Goal: In the entries below, find every line holding the string "part" and collect it.

Data supplied:
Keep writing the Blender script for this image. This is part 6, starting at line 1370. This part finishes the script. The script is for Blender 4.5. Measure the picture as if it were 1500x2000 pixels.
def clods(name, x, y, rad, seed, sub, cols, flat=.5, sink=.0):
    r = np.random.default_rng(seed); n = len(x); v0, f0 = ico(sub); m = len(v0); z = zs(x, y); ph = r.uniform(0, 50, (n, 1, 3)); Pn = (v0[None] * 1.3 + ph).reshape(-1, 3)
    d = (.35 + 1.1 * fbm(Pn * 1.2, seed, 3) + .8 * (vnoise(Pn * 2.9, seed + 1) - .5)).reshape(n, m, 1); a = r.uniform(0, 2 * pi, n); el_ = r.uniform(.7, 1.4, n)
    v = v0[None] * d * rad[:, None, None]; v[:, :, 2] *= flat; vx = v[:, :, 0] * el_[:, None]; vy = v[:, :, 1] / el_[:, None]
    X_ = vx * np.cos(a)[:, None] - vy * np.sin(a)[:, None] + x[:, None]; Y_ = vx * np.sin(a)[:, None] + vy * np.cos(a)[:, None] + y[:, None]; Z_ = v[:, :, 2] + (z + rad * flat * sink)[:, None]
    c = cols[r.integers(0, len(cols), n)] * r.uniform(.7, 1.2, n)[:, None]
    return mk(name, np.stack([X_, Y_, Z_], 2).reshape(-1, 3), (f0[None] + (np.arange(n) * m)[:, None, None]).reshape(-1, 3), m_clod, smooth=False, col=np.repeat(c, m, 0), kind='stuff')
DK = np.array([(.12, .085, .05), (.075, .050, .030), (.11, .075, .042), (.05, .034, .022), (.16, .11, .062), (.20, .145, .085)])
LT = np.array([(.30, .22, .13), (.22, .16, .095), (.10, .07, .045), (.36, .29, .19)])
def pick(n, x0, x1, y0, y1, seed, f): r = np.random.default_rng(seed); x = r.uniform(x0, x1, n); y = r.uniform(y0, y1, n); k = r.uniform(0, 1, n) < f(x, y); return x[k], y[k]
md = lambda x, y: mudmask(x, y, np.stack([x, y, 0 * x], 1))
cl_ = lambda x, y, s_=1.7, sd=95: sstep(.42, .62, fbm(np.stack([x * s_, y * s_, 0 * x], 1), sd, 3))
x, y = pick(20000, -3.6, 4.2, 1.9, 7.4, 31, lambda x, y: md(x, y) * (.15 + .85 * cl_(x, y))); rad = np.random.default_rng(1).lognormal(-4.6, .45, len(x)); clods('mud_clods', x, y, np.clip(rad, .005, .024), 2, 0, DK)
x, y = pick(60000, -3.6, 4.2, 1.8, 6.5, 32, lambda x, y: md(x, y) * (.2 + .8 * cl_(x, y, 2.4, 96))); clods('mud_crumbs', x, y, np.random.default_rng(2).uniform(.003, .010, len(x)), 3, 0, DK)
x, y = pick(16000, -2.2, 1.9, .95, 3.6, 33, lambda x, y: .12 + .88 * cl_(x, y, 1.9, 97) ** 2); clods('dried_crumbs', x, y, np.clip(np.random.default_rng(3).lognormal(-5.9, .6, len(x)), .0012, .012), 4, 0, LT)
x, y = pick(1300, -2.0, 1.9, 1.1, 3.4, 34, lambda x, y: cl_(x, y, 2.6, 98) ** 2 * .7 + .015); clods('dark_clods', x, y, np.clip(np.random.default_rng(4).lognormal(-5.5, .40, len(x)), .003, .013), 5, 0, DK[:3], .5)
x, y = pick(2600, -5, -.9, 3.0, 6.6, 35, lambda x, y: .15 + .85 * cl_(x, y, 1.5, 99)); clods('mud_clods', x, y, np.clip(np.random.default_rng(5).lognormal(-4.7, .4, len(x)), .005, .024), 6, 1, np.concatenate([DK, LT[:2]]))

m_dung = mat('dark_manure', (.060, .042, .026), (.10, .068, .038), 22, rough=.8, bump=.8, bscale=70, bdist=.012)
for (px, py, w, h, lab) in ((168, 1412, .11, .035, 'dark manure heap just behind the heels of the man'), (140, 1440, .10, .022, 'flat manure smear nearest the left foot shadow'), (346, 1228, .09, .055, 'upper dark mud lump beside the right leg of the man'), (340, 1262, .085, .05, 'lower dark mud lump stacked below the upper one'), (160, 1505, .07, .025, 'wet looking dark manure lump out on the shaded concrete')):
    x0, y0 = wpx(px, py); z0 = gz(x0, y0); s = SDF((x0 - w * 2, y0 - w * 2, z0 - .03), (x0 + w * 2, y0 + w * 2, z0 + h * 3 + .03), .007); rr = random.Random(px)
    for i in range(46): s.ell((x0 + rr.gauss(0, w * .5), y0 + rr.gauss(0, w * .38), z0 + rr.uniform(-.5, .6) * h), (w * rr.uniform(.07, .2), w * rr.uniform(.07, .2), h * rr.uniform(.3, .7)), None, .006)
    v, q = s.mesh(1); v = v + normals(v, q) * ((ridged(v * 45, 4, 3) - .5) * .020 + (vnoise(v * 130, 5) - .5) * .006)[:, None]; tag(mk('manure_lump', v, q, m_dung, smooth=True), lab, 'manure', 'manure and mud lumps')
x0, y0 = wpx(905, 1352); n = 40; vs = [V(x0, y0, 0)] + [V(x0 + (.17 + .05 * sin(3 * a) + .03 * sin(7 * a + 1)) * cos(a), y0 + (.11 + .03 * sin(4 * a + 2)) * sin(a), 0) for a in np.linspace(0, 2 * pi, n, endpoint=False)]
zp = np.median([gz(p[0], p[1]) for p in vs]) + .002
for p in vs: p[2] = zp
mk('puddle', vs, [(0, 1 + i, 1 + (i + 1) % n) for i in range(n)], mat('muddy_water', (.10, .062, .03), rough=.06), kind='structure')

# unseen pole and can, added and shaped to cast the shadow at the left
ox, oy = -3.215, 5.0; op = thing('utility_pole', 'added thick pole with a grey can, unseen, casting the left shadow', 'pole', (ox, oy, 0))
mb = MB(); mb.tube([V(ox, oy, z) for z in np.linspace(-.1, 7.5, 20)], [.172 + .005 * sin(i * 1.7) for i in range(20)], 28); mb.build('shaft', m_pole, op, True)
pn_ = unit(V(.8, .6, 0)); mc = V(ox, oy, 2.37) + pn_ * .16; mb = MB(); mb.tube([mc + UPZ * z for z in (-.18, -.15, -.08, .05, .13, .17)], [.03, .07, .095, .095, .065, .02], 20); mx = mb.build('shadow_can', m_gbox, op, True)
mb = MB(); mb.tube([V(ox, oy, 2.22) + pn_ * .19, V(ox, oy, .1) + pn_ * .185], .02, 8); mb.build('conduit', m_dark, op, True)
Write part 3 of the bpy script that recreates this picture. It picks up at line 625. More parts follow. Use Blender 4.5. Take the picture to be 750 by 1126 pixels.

Worked answer:
Keep writing the Blender script for this image. This is part 6, starting at line 1370. This part finishes the script. The script is for Blender 4.5. Measure the picture as if it were 1500x2000 pixels.
Write part 3 of the bpy script that recreates this picture. It picks up at line 625. More parts follow. Use Blender 4.5. Take the picture to be 750 by 1126 pixels.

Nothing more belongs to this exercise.